Zafar Abdullayev, un commentateur politique réputé, estime qu'il y a bien des "raisons objectives" expliquant l'adoption d'une telle loi, mais que celle-ci affecte avant tout les familles pauvres, et d'une manière disproportionnée.

"Les amendes représentent des sommes énormes pour ces familles: entre trois et six mois de salaire", explique-t-il à l'AFP. "Mais pour les riches du pays qui violent cette loi, dont beaucoup sont liés à la classe dirigeante, ces amendes ne représentent pas grand chose."

 

Inégalités et népotisme

Les inégalités et le népotisme sont des sujets d'inquiétude courants au Tadjikistan depuis l'implosion de l'Union soviétique et l'arrivé au pouvoir d'Emomali Rakhmon en 1992.

"Ces dernières années, des proches de l'élite au pouvoir ont été impliqués dans du trafic de drogue, des fusillades avec la police et des accidents mortels avec délit de fuite", rappelle Edward Lemon, chercheur spécialiste du pays à l'université d'Exeter, en Grande-Bretagne.

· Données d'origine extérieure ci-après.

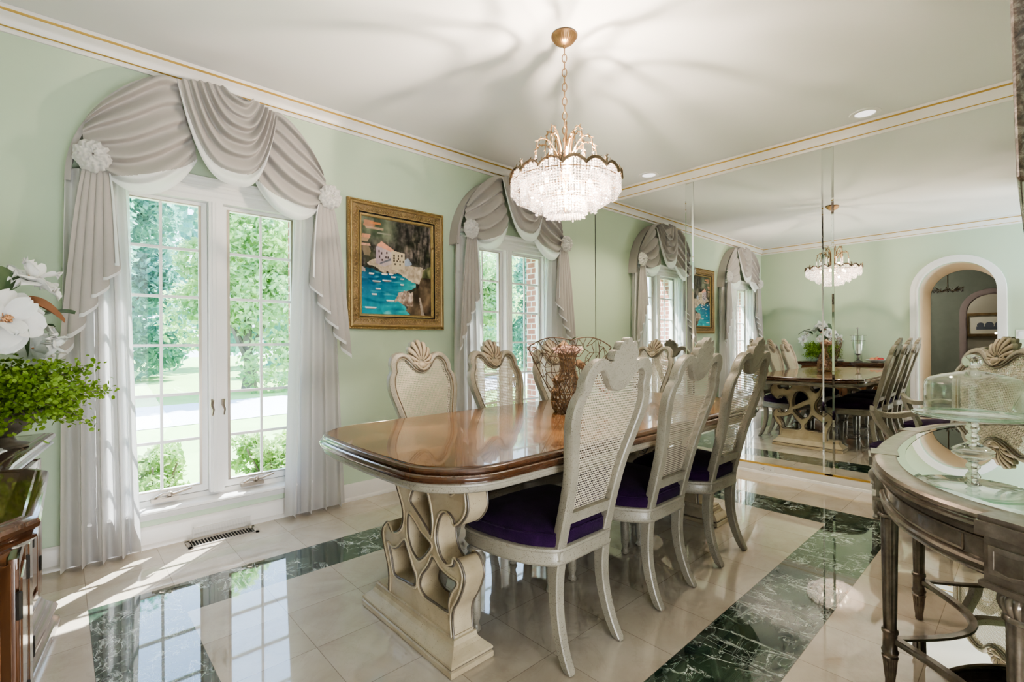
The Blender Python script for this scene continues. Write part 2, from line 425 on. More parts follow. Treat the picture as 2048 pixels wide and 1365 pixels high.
    def build(s, name, mats, parent=None, smooth=True, angle=40, weld=True, recalc=True):
        me = bpy.data.meshes.new(name); me.from_pydata(s.v, [], s.f)
        if not isinstance(mats, (list, tuple)): mats = [mats]
        for m in mats: me.materials.append(m)
        if len(mats) > 1: me.polygons.foreach_set('material_index', s.mi)
        if weld or recalc:
            bm = bmesh.new(); bm.from_mesh(me)
            if weld: bmesh.ops.remove_doubles(bm, verts=bm.verts, dist=1e-5)
            if recalc: bmesh.ops.recalc_face_normals(bm, faces=bm.faces)
            bm.to_mesh(me); bm.free()
        me.polygons.foreach_set('use_smooth', [smooth] * len(me.polygons))
        if smooth and angle: me.set_sharp_from_angle(angle=radians(angle))
        me.update()
        o = bpy.data.objects.new(name, me); link(o, parent)
        return o

def loop_normals(loop):
    n = len(loop); A = sum(loop[i][0] * loop[(i + 1) % n][1] - loop[(i + 1) % n][0] * loop[i][1] for i in range(n))
    sg = 1 if A > 0 else -1; out = []
    for i in range(n):
        a, b, c = loop[i - 1], loop[i], loop[(i + 1) % n]
        d1 = Vector((b[0] - a[0], b[1] - a[1])); d2 = Vector((c[0] - b[0], c[1] - b[1]))
        if d1.length: d1.normalize()
        if d2.length: d2.normalize()
        n1 = Vector((d1.y, -d1.x)) * sg; n2 = Vector((d2.y, -d2.x)) * sg; m = n1 + n2
        if m.length < 1e-6: m = n1.copy()
        m.normalize(); k = max(.5, m.dot(n1)); m = m / k
        out.append((m.x, m.y))
    return out

def cr(pts, per=6, closed=False):
    """Catmull-Rom through the points"""
    n = len(pts); out = []; D = len(pts[0])
    for i in range(n if closed else n - 1):
        p = [pts[(i + k) % n] if closed else pts[min(max(i + k, 0), n - 1)] for k in (-1, 0, 1, 2)]
        for j in range(per):
            t = j / per
            out.append(tuple(.5 * (2 * p[1][d] + (p[2][d] - p[0][d]) * t + (2 * p[0][d] - 5 * p[1][d] + 4 * p[2][d] - p[3][d]) * t * t
                       + (3 * p[1][d] - p[0][d] - 3 * p[2][d] + p[3][d]) * t ** 3) for d in range(D)))
    if not closed: out.append(tuple(pts[-1]))
    return out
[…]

"Ils s'en sont tous sortis avec de faibles condamnations, alors même que des gens ordinaires auraient écopé de peines très sévères", explique-t-il à l'AFP.

Comble de l'ironie, le président Rakhmon a nommé en mars son fils aîné Roustam à la tête de l'agence nationale chargée de lutter contre la corruption.

Son fils cadet, Somoni, a fait malgré lui la une de la presse l'année dernière, lorsqu'un enfant se faisant passer pour lui a extorqué plus de 50.000 dollars à un entrepreneur en lui promettant des terres. Bien que l'imposteur ait été arrêté en mai, l'incident illustre pour beaucoup le manque de confiance de la population en l'État de droit.

Le mois dernier, les autorités du Tadjikistan ont néanmoins pris des mesures pour tenter de lutter contre l'impunité des élites, en publiant notamment une liste de noms de vedettes de la chanson accompagnée de toutes leurs amendes non payées pour violations du code de la route.

Mais au même moment, la police du pays s'illustrait en arrêtant des zombies et des sorcières lors d'une fête costumée pour Halloween ou en rasant de force les barbes de musulmans pratiquants.

Les rumeurs de rasages forcés, dont la police dément être responsable, ont donné lieu à une vague d'escroquerie au cours de laquelle de faux fonctionnaires vendaient des permis de port de barbe aux citoyens.

"Au Tadjikistan, la liberté d'expression est sévèrement limitée, la torture est largement répandue au sein de la police et la même classe politique est au pouvoir depuis plus de 20 ans", rappelle Edward Lemon.